In my life I have sometimes felt a “fear of missing out”. If I am on a road trip, and I stay on the freeway instead of making a stop to see the sights, or if I leave a party early instead of staying to socialize, it can feel like I'm wasting a chance to do something significant. It triggers an unsettling feeling, as though I've made a mistake. Sometimes this has pushed me to do interesting things that I would have skipped otherwise and I was glad. Other times, I ended up expending more energy than was appropriate, or feeling guilty for choosing to do the more conservative and “boring” activity even though it was the best choice for me at that time.

In reality, it is impossible to avoid “missing out”. There are innumerable places that I could be at any given time, and infinite activities I could be performing; but I am limited to one body. I experience only a very small fraction of what is happening in the world, and it seems necessary to accept that. Missing out is the most natural thing in the world. The only time it becomes a problem is if I have a fear of missing out. Life is not going to be as exciting as possible at all moments. I have to spend some time meeting needs that are fairly mundane.
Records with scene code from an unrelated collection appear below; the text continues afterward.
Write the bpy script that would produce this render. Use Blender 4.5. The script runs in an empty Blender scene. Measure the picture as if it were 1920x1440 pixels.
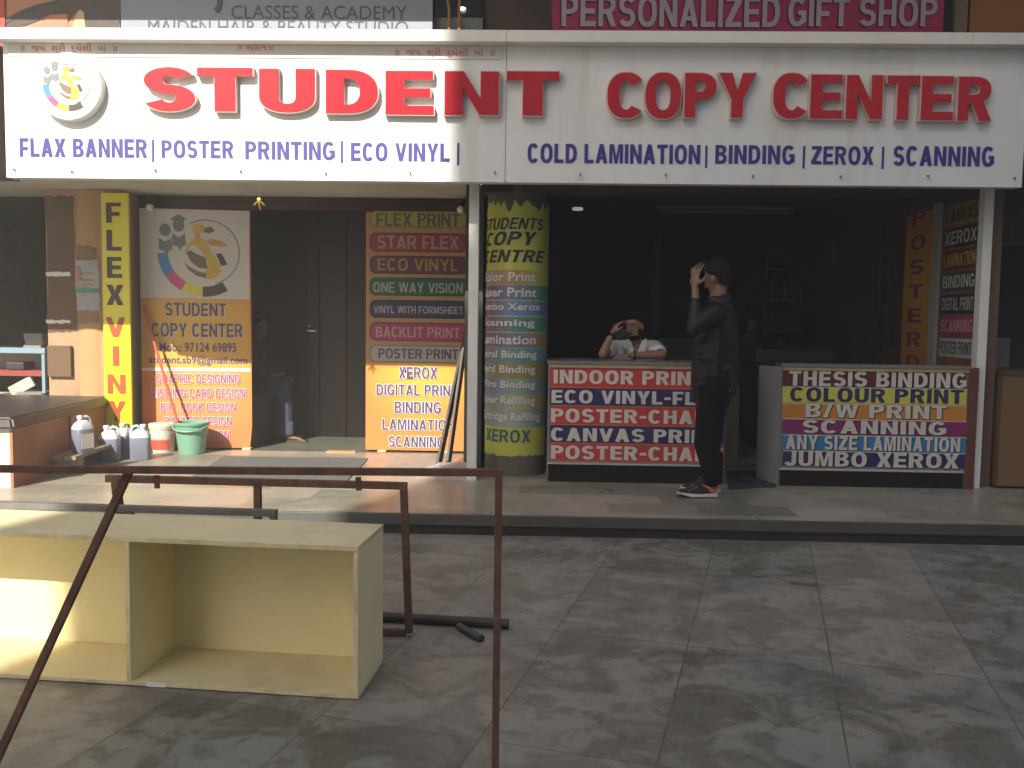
import bpy, bmesh, math, random
from mathutils import Vector, Matrix, noise
random.seed(7)
R = math.radians
S = bpy.context.scene
COL = S.collection

# ------------------------------------------------------------------ camera
FPX, CAM_H, YAW, PITCH, ROLL = 1663.0, 1.40, -R(1.45), R(4.07), .0137
_fw = Vector((math.sin(YAW)*math.cos(PITCH), math.cos(YAW)*math.cos(PITCH), -math.sin(PITCH)))
_r0 = Vector((math.cos(YAW), -math.sin(YAW), 0)); _u0 = _r0.cross(_fw)
_rt = _r0*math.cos(ROLL) + _u0*math.sin(ROLL); _up = _u0*math.cos(ROLL) - _r0*math.sin(ROLL)
cam = bpy.data.objects.new('camera', bpy.data.cameras.new('camera')); COL.objects.link(cam)
cam.data.sensor_width = 36; cam.data.lens = 36*FPX/1920; cam.data.clip_end = 500; cam.data.clip_start = .05
m = Matrix.Identity(4)
for i in range(3):
    m[i][0] = _rt[i]; m[i][1] = _up[i]; m[i][2] = -_fw[i]
m[2][3] = CAM_H
cam.matrix_world = m; S.camera = cam

# ------------------------------------------------------------------ light
SUN = Vector((.34, 1, -.81)).normalized()          # the way the sunlight travels
elev = math.asin(-SUN.z)
W = bpy.data.worlds.new('World'); S.world = W; W.use_nodes = True
nt = W.node_tree
sky = nt.nodes.new('ShaderNodeTexSky'); sky.sky_type = 'NISHITA'; sky.sun_disc = False
sky.sun_elevation = elev; sky.sun_rotation = math.atan2(-SUN.x, -SUN.y)
sky.dust_density = 3.5; sky.ozone_density = 1.0
nt.links.new(sky.outputs[0], nt.nodes['Background'].inputs[0]); nt.nodes['Background'].inputs[1].default_value = .068
sun = bpy.data.objects.new('sun', bpy.data.lights.new('sun', 'SUN')); COL.objects.link(sun)
sun.data.energy = 5.0; sun.data.angle = R(.53); sun.data.color = (1, .93, .80)
sun.rotation_euler = SUN.to_track_quat('-Z', 'Y').to_euler()
S.view_settings.view_transform = 'Standard'; S.view_settings.look = 'None'
S.view_settings.exposure = 1.38; S.view_settings.gamma = 1

# ------------------------------------------------------------------ helpers
def at(px, py, Y=None, Z=None, X=None):
    """a point of the photograph carried out to the plane it lies on"""
    d = _fw + _rt*((px-960)/FPX) - _up*((py-720)/FPX)
    c = Vector((0, 0, CAM_H))
    t = Y/d.y if Y is not None else ((Z-CAM_H)/d.z if Z is not None else X/d.x)
    return c + d*t
G = .135                                            # height of the platform the shop stands on

def mat(name, col, rough=.6, var=.12, scale=6, bump=.0, metal=0, dirt=0, dirtcol=(.08, .06, .045), spec=.5, emit=None):
    M = bpy.data.materials.new(name); M.use_nodes = True
    t = M.node_tree; b = t.nodes['Principled BSDF']
    b.inputs['Roughness'].default_value = rough; b.inputs['Metallic'].default_value = metal
    b.inputs['Specular IOR Level'].default_value = spec
    tc = t.nodes.new('ShaderNodeTexCoord'); n = t.nodes.new('ShaderNodeTexNoise')
    n.inputs['Scale'].default_value = scale; n.inputs['Detail'].default_value = 5
    t.links.new(tc.outputs['Object'], n.inputs['Vector'])
    mx = t.nodes.new('ShaderNodeMix'); mx.data_type = 'RGBA'
    mx.inputs[6].default_value = (*[c*(1-var) for c in col], 1)
    mx.inputs[7].default_value = (*[min(1, c*(1+var)) for c in col], 1)
    t.links.new(n.outputs[0], mx.inputs[0])
    out = mx.outputs[2]
    if dirt:
        n2 = t.nodes.new('ShaderNodeTexNoise'); n2.inputs['Scale'].default_value = scale*.45; n2.inputs['Detail'].default_value = 9
        n2.inputs['Roughness'].default_value = .65
        t.links.new(tc.outputs['Object'], n2.inputs['Vector'])
        rp = t.nodes.new('ShaderNodeValToRGB'); rp.color_ramp.elements[0].position = .48; rp.color_ramp.elements[1].position = .72
        rp.color_ramp.elements[1].color = (dirt, dirt, dirt, 1)
        t.links.new(n2.outputs[0], rp.inputs[0])
        m2 = t.nodes.new('ShaderNodeMix'); m2.data_type = 'RGBA'
        t.links.new(rp.outputs[0], m2.inputs[0]); t.links.new(out, m2.inputs[6]); m2.inputs[7].default_value = (*dirtcol, 1)
        out = m2.outputs[2]
    t.links.new(out, b.inputs['Base Color'])
    if bump:
        bp = t.nodes.new('ShaderNodeBump'); bp.inputs['Strength'].default_value = bump; bp.inputs['Distance'].default_value = .01
        n3 = t.nodes.new('ShaderNodeTexNoise'); n3.inputs['Scale'].default_value = scale*8; n3.inputs['Detail'].default_value = 6
        t.links.new(tc.outputs['Object'], n3.inputs['Vector']); t.links.new(n3.outputs[0], bp.inputs['Height'])
        t.links.new(bp.outputs[0], b.inputs['Normal'])
    if emit:
        b.inputs['Emission Color'].default_value = (*emit[0], 1); b.inputs['Emission Strength'].default_value = emit[1]
    return M

class MB:
    def __init__(s): s.bm = bmesh.new()
    def box(s, x0, x1, y0, y1, z0, z1, rot=None, piv=None, bev=0):
        g = bmesh.ops.create_cube(s.bm, size=1)['verts']
        for v in g:
            v.co = Vector(((x0+x1)/2+v.co.x*(x1-x0), (y0+y1)/2+v.co.y*(y1-y0), (z0+z1)/2+v.co.z*(z1-z0)))
        if bev:
            es = {e for v in g for e in v.link_edges}
            r = bmesh.ops.bevel(s.bm, geom=list(es), offset=bev, segments=2, affect='EDGES', profile=.6)
            g = [v for v in {v for f in r['faces'] for v in f.verts} | {v for v in g if v.is_valid}]
        if rot is not None:
            p = piv or Vector(((x0+x1)/2, (y0+y1)/2, (z0+z1)/2))
            for v in g: v.co = p + rot @ (v.co-p)
        return g
    def bar(s, a, b, w, h=None, up=(0, 0, 1), bev=.0015):
        """a square bar from a to b"""
        a, b = Vector(a), Vector(b); h = h or w; d = (b-a); L = d.length; d.normalize()
        u = Vector(up)
        if abs(d.dot(u)) > .95: u = Vector((0, 1, 0))
        sx = d.cross(u).normalized(); u = sx.cross(d)
        g = s.box(-w/2, w/2, 0, L, -h/2, h/2, bev=bev)
        for v in g: v.co = a + sx*v.co.x + d*v.co.y + u*v.co.z
        return g
    def cyl(s, a, b, r0, r1=None, n=20, cap=True):
        a, b = Vector(a), Vector(b); r1 = r0 if r1 is None else r1
        q = Vector((0, 0, 1)).rotation_difference((b-a).normalized())
        g = bmesh.ops.create_cone(s.bm, cap_ends=cap, segments=n, radius1=r0, radius2=r1, depth=(b-a).length)['verts']
        for v in g: v.co = (a+b)/2 + q @ v.co
        return g
    def lathe(s, prof, c, n=32):
        c = Vector(c); rings = []
        for r, z in prof:
            rings.append([s.bm.verts.new(c+Vector((r*math.cos(2*math.pi*k/n), r*math.sin(2*math.pi*k/n), z))) for k in range(n)])
        for a, b in zip(rings, rings[1:]):
            for k in range(n): s.bm.faces.new((a[k], a[(k+1) % n], b[(k+1) % n], b[k]))
        for rg, fl in ((rings[0], True), (rings[-1], False)):
            try: s.bm.faces.new(rg[::-1] if fl else rg)
            except ValueError: pass
    def tube(s, pts, r, n=8):
        pts = [Vector(p) for p in pts]; rings = []
        for i, p in enumerate(pts):
            d = (pts[min(i+1, len(pts)-1)]-pts[max(i-1, 0)]).normalized()
            q = Vector((0, 0, 1)).rotation_difference(d)
            rr = r[i] if isinstance(r, (list, tuple)) else r
            rings.append([s.bm.verts.new(p+q @ Vector((rr*math.cos(2*math.pi*k/n), rr*math.sin(2*math.pi*k/n), 0))) for k in range(n)])
        for a, b in zip(rings, rings[1:]):
            for k in range(n): s.bm.faces.new((a[k], a[(k+1) % n], b[(k+1) % n], b[k]))
        s.bm.faces.new(rings[0][::-1]); s.bm.faces.new(rings[-1])
    def ball(s, c, r, rot=None, sub=3):
        g = bmesh.ops.create_icosphere(s.bm, subdivisions=sub, radius=1)['verts']
        r = (r, r, r) if not isinstance(r, (tuple, list)) else r
        for v in g:
            q = Vector((v.co.x*r[0], v.co.y*r[1], v.co.z*r[2]))
            v.co = Vector(c) + (rot @ q if rot is not None else q)
        return g
    def sheet(s, pts, frame, n0, n1):
        """a flat shape given as (u, v) points on a frame, from depth n0 to n1"""
        a = [s.bm.verts.new(frame(u, v, n1)) for u, v in pts]; b = [s.bm.verts.new(frame(u, v, n0)) for u, v in pts]
        s.bm.faces.new(a); s.bm.faces.new(b[::-1]); k = len(pts)
        for i in range(k): s.bm.faces.new((a[i], b[i], b[(i+1) % k], a[(i+1) % k]))
    def build(s, name, M, parent=None, smooth=0, shift=None):
        bmesh.ops.recalc_face_normals(s.bm, faces=s.bm.faces)
        me = bpy.data.meshes.new(name); s.bm.to_mesh(me); s.bm.free()
        return link(name, me, M, parent, smooth)

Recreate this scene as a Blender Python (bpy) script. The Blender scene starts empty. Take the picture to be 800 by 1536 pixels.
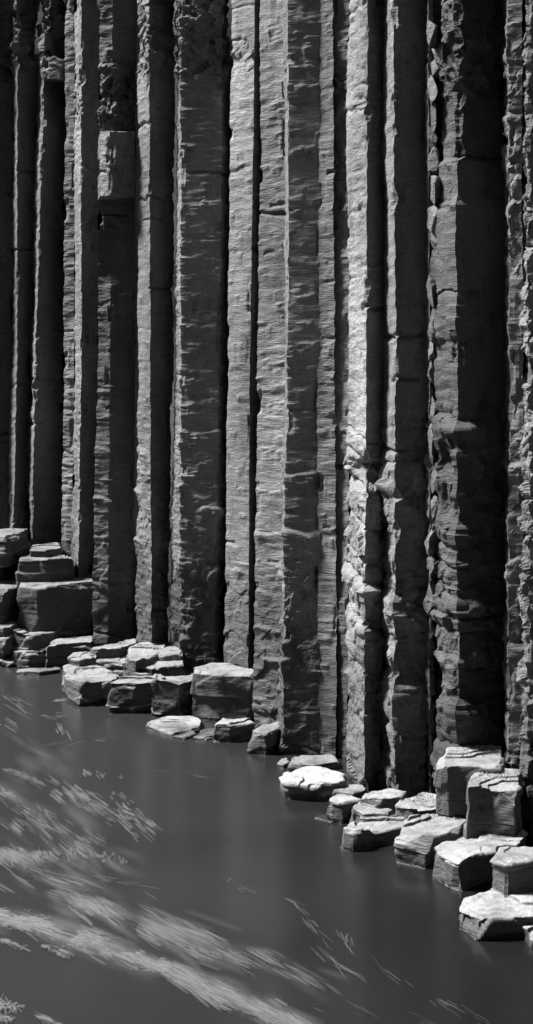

I found a new way to handle this anxiety on my recent road trip. Instead of feeling like I was missing out when I chose not to see something, I thought of it as saving the adventure for a future time. if I saw everything there was to see now, there would be nothing new to explore next time I came through. For example, I chose not to drive to the highest viewpoint of Death Valley. I struggled with the choice for a while because I did want to go there, but I felt more strongly that I wanted to continue on. I decided not to feel bad about missing that destination, and instead imagined coming back at some point in the future, and how exciting it would feel to turn down that road then.

It seems like identifying true motivations is an important part of the equation, too. Part of the fear of missing out is a misunderstanding of why I want what I want. Sometimes, I go to parties and I feel like I've had my fill of interaction fairly quickly, but I pressure myself to stay longer because I think that my motivations for leaving are inappropriate. I worry that if I left, they'd think I didn't value their company, and that they'd be right. But if I have taken the time to notice that I naturally tend to thrive more in 1-on-1 conversations, that large chaotic groups tend to overwhelm me, and that my social energy reserves are running low on that particular night, I can realize that these are the real reasons I want to leave. I can see it as a benign, natural thing rather than something shameful, and meet my needs confidently. If I do that, I feel less trapped, and more able to relax into the enjoyment of whatever is happening, because I know I can retreat when the time comes. Even if my time there is shorter, the quality of it is more full and present.

When we reject the fear of missing out on something great, we learn to love the more realistic experiences that happen. Fear and love are opposites. If we are afraid of our needs and motivations, then we are not loving ourselves or others. If we fear our time coming to an end, we don’t love the time that is happening presently.